Below is an excerpt from ESR student Brent Walsh's devotional for LifeJourney Church on the theme of "Overcoming Our Fear of God's 'Disruption'" and the scripture passage Acts 8:1-4:
I woke up in a Memphis economy hotel with nothing but my wallet, a
pack of cigarettes, and the clothes that were tossed carelessly over a
chair. The morning sun peeked through the crack in the curtain and
specks of dust hovered in the glow. I looked at my watch, pulled myself
up and let my legs drop to the side of the bed. I stared at the dancing
specks for a long moment as my mind replayed the recent events of my
life.
Two weeks prior I had enrolled in an ex-gay ministry called Love in Action. This was my last resort. I thought maybe the experts could
figure out what was wrong with me. The emotional hoops they put me
through, however, were far more traumatic than helpful. It was supposed
to be a two-year residential program, but last night, with little
planning or forethought, I silently slipped out the door of the
residence home and slid into my baby blue Olds Cutlass Supreme. The car
was almost twenty years old, but it was my only friend that night.
The first place I went was a gas station where I bought a pack of
Marlboro Menthols. I was planning my trip back home, back to Illinois
where my family lived. It made sense. I didn’t know anyone in Memphis.
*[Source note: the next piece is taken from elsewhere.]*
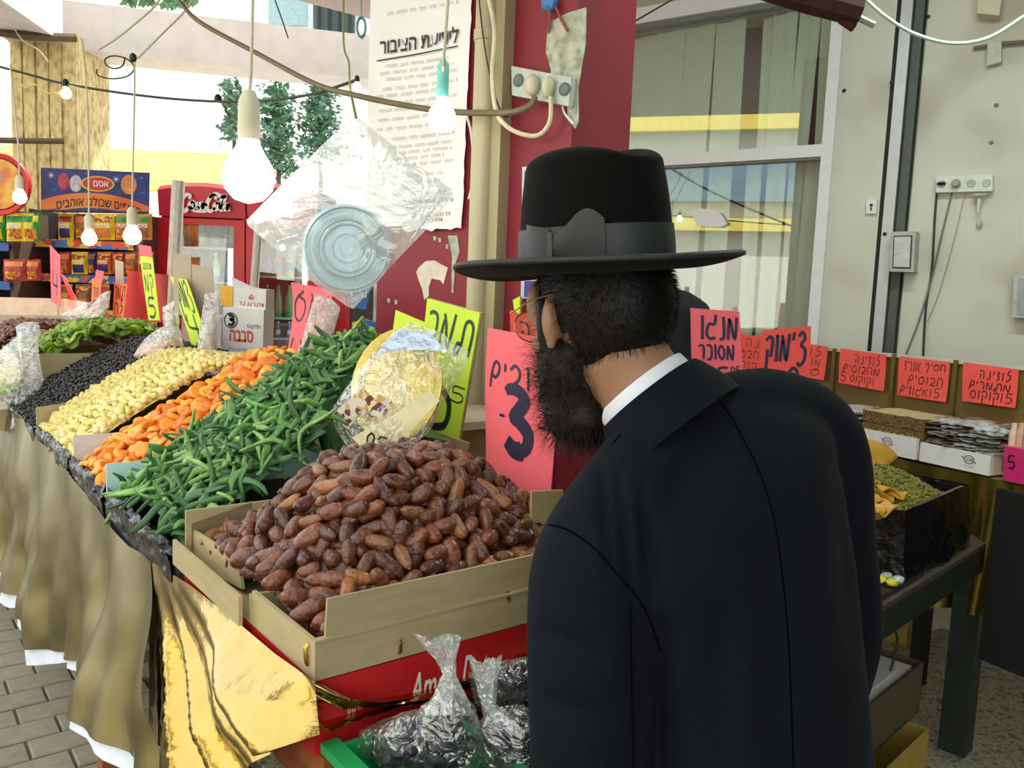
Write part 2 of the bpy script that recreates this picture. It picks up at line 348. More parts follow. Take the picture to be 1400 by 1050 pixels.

I
didn’t have a job or a place to live, so I might as well hit the
highway that night and head north.
But there was uneasiness in my gut when I thought about going back to
Illinois. I wanted to go back home — my heart was hurt and no one could
fix a broken heart like my mother. I pushed myself off the hood of the
car, flicked the butt of the cigarette, and slid back in the driver’s
seat. Instead of the highway, I went in search for a motel.
Leaving the ex-gay ministry was terrifying because my departure was
more than a personal decision about my sexual orientation; it was a
statement about my religious beliefs concerning homosexuality. I had
consciously switched sides from anti-gay to pro-gay. In the war between
“us and them,” I had left “us” and joined “them.”
I called my father from the motel room in Memphis to tell him I had
left the program, but I wasn’t coming home. My hands shook and my heart
thumped like a tennis shoe in a dryer as I hung up the phone.
“Fine.” I stabbed the word in the air, my sacrifice of submission. It
wasn’t pretty, but it was all God was getting. I stepped into the
shower and peeled the paper wrapper off the complimentary bar of soap.
“I guess you’ll have to take care of me.”
“Do you trust me?” God seemed to say from the other side of the shower curtain.
“No,” I answered bitterly. Then I started to cry, my tears getting lost in the flow of hot water down my face. “I don’t know.”